Il fut un temps, j’avais 20 ans. Je débarquais pour la première fois sur un tatami où l’on enseignait l’Aïkido, c’était il y a bientôt 10 ans. Le premier sentiment est assez bizarre à vrai dire. Certes, en voyant ces belles tenues blanches et Hakama, je me disais que ce qui s’apprend ici doit être intéressant mais je ne comprenais pas trop ce qui se passait.

Pour ce premier cours, je suis tombé sur quelqu’un qui me semblait attaquer franchement vu que son attaque était rapide et puissante. Moi, novice, avec quelques minutes d’exercice, je ne savais quoi faire si ce n’est lui dire : « que dois-je faire ? ». Les premiers mois furent fastidieux et insipides pour tout dire. Puisque, on me disait : « place toi comme ça, lève les bras comme ça, travaille doucement…. ». Mais mon corps non habitué à tout cela me disait : « Mais Ahmed, tous ces mouvements que tu me demandes de faire ne sont pas naturels, tu veux que je réapprenne à bouger ou quoi ? » la seule réponse que je lui donnais était : « accroches toi et on verra bien où cela nous mènera…. »

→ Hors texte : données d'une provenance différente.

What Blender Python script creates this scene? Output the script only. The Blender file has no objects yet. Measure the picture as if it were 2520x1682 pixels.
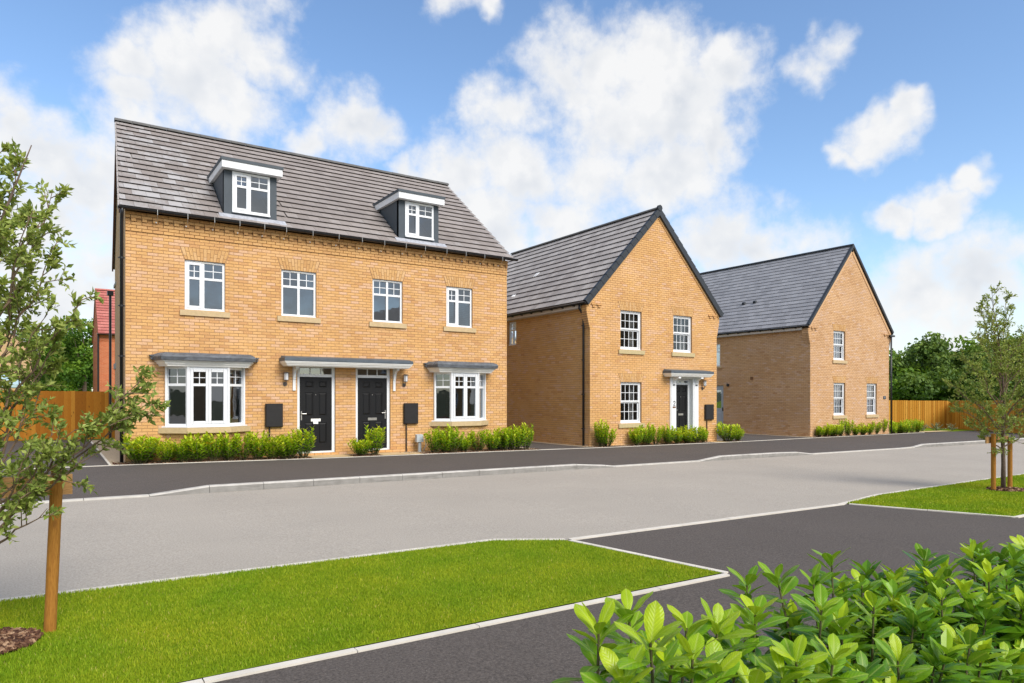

Avec le temps, 6 mois, 1 an et plus le plaisir de la pratique commençait à se développer, je commençais à sentir les choses autrement. Mon corps s’imprégnait de tous les mouvements que je lui imposé, il apprenait petit à petit à s’harmoniser, à travailler comme une seule entité, il se développe, durci, les muscles gonflent et disons le franchement, on acquière une certaine puissance physique non désagréable.

Un jour le Hakama arrive, je me suis dit : « tiens, je rentre dans la cour des grands ». En réalité j’étais juste devant la porte fermée de la maison Aïkido pour l’instant, c’est tout juste si j’avais le droit de mettre les pieds sur la paillasson. Mais pensant être un Aïkidoka, je commençais à pratiquer de manière routinière avec les mêmes personnes et par défaut se créent des automatismes entre pratiquants qui font qu’on passe parfois à coté de la vérité jusqu’au jour où je suis parti en stage et m’exerçant avec un parfait inconnu qui m’a saisi (katate dori) et là je me suis rendu compte que je n’arrivais pas à faire TAI NO HENKA face à une saisie ferme solide et qui ne connaissait pas mes réactions. C’est vrai, pratiquant l’Aïkido depuis quelques années je m’étais dit : « comment cela se fait il, je ne sais même pas faire TAI NO HENKA, il y a un problème, que se passe t-il » je croyais que mon corps travaillait en un seul bloc et finalement il ne sait pas encore s’unifier. Et voila une remise à zéro et on recommence et ainsi de suite. A chaque fois, on trouvera quelqu’un de plus fort et qui mets le doigt sur quelque chose qu’on ne voyait pas et c’est en acceptant ces échecs chroniques(en réalité victoires) et en se remettant en question qu’on progresse sur la voie de l’Aïkido.

Au delà des contraintes physiques et morales que peut nous imposer la pratique de l’Aïkido, il est évident qu’en le pratiquant, on est à l’école de la vie. Celui-ci nous apprend à être modeste, vu qu’il y a toujours plus fort que soit, à être présent afin de suivre la dynamique du mouvement et de la vie, à trouver sa place dans la société comme sur le tatami sinon le monde vous écrase, à se remettre en question puisque chaque victoire ou échec n’est qu’une étape sur un long chemin.

Finalement, je dirais que la pratique de l’Aïkido dans son authenticité est sans conteste une belle école de la vie.